__What is being asked__
Copy out every line that contains "Python".

[Scenes as source code]
>>>>

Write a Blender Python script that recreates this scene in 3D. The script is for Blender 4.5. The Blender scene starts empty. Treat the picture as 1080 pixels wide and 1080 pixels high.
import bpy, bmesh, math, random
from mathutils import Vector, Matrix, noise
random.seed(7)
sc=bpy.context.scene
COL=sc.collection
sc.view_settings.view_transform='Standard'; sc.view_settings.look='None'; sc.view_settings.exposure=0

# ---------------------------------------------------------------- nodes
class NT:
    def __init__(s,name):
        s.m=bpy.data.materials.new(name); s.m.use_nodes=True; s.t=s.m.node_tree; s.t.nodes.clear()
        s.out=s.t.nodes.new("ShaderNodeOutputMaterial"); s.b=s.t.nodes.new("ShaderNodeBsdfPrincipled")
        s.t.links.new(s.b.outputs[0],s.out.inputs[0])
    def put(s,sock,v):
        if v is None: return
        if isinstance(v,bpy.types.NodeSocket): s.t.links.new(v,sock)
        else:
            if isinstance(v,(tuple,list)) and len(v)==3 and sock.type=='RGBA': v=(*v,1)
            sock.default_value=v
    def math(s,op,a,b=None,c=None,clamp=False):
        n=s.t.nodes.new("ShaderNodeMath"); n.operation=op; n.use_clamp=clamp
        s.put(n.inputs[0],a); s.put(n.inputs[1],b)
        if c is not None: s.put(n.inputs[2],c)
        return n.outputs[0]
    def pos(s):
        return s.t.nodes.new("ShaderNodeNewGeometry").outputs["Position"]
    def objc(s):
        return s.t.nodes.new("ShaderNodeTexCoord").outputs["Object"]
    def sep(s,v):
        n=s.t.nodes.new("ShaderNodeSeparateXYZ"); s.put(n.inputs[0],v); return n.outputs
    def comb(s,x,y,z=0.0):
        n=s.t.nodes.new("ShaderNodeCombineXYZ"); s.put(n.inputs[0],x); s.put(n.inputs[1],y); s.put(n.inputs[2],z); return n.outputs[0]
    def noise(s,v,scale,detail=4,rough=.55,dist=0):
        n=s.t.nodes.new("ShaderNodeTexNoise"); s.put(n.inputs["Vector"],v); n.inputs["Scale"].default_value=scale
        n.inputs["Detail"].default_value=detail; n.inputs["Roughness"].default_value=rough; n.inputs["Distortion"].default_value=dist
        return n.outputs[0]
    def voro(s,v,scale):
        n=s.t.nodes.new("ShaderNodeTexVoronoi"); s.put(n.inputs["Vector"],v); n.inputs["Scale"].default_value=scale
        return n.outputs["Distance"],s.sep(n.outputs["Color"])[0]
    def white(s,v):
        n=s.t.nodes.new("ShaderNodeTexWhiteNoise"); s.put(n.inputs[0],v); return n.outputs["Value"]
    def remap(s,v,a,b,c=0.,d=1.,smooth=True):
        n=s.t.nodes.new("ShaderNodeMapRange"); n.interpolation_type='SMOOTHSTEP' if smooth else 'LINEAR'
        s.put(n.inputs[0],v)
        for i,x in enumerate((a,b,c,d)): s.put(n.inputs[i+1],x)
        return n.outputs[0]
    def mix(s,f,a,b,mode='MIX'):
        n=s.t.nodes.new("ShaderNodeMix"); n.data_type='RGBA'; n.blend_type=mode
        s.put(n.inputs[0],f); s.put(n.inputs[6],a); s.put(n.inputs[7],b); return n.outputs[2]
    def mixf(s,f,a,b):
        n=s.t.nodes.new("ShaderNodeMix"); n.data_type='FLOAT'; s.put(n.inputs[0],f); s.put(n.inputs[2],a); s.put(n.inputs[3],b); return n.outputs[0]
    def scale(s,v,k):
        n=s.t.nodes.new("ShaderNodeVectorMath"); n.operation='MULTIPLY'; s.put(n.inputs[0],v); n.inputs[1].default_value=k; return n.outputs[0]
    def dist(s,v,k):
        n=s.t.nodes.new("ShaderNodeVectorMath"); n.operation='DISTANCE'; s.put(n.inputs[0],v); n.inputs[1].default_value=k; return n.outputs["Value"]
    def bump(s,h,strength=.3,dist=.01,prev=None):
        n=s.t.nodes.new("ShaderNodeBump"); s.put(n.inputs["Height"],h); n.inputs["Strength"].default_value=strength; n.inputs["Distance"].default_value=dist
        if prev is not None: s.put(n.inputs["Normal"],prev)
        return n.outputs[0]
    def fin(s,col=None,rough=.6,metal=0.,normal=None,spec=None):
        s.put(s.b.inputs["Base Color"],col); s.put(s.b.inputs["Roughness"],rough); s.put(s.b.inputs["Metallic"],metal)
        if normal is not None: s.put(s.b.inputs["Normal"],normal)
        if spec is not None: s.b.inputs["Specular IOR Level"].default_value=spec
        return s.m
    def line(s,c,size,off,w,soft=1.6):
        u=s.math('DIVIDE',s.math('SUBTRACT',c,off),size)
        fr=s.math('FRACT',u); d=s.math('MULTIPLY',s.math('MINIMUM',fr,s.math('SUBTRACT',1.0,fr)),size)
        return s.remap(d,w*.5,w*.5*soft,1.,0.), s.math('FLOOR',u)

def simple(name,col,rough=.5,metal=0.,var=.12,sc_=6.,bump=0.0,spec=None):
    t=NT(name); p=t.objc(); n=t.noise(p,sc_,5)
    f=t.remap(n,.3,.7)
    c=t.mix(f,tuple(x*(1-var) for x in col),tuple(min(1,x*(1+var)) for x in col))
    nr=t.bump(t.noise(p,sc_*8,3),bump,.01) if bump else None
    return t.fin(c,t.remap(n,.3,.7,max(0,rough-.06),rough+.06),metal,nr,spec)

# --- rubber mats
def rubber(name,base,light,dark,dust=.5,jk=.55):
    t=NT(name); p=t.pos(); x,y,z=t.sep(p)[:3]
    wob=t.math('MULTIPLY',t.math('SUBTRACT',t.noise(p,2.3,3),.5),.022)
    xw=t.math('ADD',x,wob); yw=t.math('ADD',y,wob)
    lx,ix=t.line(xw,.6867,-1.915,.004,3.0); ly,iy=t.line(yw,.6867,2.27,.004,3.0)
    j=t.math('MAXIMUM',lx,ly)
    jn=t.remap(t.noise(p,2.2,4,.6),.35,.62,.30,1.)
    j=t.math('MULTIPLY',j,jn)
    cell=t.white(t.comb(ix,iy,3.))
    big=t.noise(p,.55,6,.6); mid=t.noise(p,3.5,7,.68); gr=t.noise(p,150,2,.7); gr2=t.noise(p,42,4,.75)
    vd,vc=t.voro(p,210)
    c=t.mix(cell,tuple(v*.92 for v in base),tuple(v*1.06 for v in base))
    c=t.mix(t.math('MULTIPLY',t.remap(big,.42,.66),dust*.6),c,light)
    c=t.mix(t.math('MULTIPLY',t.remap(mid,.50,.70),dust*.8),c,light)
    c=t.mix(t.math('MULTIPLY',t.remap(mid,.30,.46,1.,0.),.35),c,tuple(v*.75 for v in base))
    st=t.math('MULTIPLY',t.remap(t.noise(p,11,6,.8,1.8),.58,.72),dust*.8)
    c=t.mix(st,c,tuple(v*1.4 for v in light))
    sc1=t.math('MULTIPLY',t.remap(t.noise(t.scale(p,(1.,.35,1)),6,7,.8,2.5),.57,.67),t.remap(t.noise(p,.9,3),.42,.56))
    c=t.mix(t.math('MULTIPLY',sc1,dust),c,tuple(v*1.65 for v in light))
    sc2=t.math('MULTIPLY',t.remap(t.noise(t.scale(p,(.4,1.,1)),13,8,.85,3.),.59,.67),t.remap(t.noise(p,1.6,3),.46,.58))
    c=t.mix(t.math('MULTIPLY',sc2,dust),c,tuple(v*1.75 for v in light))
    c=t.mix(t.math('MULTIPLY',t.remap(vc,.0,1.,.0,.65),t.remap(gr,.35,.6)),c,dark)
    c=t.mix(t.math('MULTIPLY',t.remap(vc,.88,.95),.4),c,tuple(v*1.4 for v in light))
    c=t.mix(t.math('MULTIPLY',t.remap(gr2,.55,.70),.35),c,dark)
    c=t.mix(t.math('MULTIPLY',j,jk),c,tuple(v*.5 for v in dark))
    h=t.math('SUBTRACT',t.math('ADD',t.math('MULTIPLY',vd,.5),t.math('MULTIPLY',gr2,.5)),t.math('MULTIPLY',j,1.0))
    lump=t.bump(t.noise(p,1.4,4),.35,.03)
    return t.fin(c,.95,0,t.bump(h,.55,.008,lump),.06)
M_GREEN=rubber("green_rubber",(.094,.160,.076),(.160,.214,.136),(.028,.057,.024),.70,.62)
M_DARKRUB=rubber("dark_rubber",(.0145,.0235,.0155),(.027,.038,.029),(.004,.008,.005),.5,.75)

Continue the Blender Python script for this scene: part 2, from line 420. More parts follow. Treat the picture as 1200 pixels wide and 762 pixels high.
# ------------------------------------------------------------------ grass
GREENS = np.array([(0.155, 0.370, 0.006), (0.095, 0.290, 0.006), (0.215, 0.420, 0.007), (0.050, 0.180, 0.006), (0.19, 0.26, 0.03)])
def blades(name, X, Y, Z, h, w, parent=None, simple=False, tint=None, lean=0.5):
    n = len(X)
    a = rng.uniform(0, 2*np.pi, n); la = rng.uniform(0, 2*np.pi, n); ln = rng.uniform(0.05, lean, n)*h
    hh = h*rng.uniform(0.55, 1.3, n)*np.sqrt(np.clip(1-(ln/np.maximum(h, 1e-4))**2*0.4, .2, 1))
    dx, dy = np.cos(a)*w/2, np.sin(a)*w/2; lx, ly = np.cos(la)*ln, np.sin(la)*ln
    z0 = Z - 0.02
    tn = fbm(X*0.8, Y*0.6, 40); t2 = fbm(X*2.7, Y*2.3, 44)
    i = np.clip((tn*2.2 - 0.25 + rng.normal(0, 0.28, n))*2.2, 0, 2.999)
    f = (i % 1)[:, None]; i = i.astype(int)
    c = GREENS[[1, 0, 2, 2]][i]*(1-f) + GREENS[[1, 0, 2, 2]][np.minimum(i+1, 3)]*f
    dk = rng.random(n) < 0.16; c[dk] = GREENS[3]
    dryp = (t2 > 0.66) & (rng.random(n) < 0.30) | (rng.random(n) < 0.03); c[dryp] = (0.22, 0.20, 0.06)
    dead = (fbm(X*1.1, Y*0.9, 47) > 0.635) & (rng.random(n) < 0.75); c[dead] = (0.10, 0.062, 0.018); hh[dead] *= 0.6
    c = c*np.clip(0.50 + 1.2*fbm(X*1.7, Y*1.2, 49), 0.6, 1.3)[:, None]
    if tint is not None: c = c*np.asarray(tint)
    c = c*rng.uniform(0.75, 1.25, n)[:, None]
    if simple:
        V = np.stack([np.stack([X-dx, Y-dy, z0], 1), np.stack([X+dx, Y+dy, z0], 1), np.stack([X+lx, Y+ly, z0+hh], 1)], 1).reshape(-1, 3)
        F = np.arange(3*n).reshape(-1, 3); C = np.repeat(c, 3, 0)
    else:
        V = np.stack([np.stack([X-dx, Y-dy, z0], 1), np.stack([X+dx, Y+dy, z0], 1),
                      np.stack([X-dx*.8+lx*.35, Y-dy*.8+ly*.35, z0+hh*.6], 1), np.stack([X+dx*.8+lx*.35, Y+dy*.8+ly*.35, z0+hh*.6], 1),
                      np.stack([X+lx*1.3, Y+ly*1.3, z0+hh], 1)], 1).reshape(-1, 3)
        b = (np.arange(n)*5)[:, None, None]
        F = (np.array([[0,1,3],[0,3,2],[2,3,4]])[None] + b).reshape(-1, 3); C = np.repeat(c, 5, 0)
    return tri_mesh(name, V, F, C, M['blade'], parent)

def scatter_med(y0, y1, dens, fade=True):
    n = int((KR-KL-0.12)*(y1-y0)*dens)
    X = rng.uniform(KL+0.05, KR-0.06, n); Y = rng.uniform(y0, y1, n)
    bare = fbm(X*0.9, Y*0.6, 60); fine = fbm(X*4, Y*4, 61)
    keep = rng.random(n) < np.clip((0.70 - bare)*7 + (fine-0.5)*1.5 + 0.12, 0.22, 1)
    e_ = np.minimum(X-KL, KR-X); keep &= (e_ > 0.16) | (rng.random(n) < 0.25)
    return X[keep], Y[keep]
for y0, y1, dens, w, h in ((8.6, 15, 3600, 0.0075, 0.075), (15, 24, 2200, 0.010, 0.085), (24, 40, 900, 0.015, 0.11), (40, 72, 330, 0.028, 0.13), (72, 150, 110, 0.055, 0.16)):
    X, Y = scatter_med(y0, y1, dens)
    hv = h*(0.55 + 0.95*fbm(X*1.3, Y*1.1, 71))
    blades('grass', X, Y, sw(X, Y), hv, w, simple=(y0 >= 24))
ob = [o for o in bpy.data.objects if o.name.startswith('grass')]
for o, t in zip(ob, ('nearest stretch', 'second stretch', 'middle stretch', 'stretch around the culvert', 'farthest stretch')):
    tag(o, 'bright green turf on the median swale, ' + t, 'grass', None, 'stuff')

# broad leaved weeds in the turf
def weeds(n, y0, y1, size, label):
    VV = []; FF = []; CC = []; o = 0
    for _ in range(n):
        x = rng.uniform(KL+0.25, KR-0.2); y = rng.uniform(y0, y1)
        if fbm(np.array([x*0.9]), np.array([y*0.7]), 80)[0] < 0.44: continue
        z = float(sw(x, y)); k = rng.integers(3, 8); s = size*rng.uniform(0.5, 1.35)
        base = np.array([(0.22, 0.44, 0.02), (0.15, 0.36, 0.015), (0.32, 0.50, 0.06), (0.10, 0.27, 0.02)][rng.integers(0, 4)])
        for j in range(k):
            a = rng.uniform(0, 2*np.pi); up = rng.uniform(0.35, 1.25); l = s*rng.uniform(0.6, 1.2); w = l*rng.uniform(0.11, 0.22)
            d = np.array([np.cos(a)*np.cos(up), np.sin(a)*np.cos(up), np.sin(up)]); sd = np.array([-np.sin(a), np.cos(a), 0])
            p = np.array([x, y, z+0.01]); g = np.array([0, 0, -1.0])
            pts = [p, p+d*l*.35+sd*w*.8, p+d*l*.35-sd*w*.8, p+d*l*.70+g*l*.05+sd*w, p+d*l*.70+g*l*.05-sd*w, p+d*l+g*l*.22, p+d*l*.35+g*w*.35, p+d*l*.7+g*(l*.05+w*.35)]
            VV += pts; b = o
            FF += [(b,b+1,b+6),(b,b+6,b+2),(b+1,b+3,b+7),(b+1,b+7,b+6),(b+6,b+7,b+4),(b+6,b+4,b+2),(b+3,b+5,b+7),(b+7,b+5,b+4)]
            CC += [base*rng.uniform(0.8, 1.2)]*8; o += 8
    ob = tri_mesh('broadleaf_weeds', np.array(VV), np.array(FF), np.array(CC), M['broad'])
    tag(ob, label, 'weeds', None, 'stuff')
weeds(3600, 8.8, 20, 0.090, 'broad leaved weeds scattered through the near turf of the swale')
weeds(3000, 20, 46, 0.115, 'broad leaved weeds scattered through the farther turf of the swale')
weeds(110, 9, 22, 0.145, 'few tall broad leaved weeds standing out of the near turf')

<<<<

__Response to this task__
Write a Blender Python script that recreates this scene in 3D. The script is for Blender 4.5. The Blender scene starts empty. Treat the picture as 1080 pixels wide and 1080 pixels high.
Continue the Blender Python script for this scene: part 2, from line 420. More parts follow. Treat the picture as 1200 pixels wide and 762 pixels high.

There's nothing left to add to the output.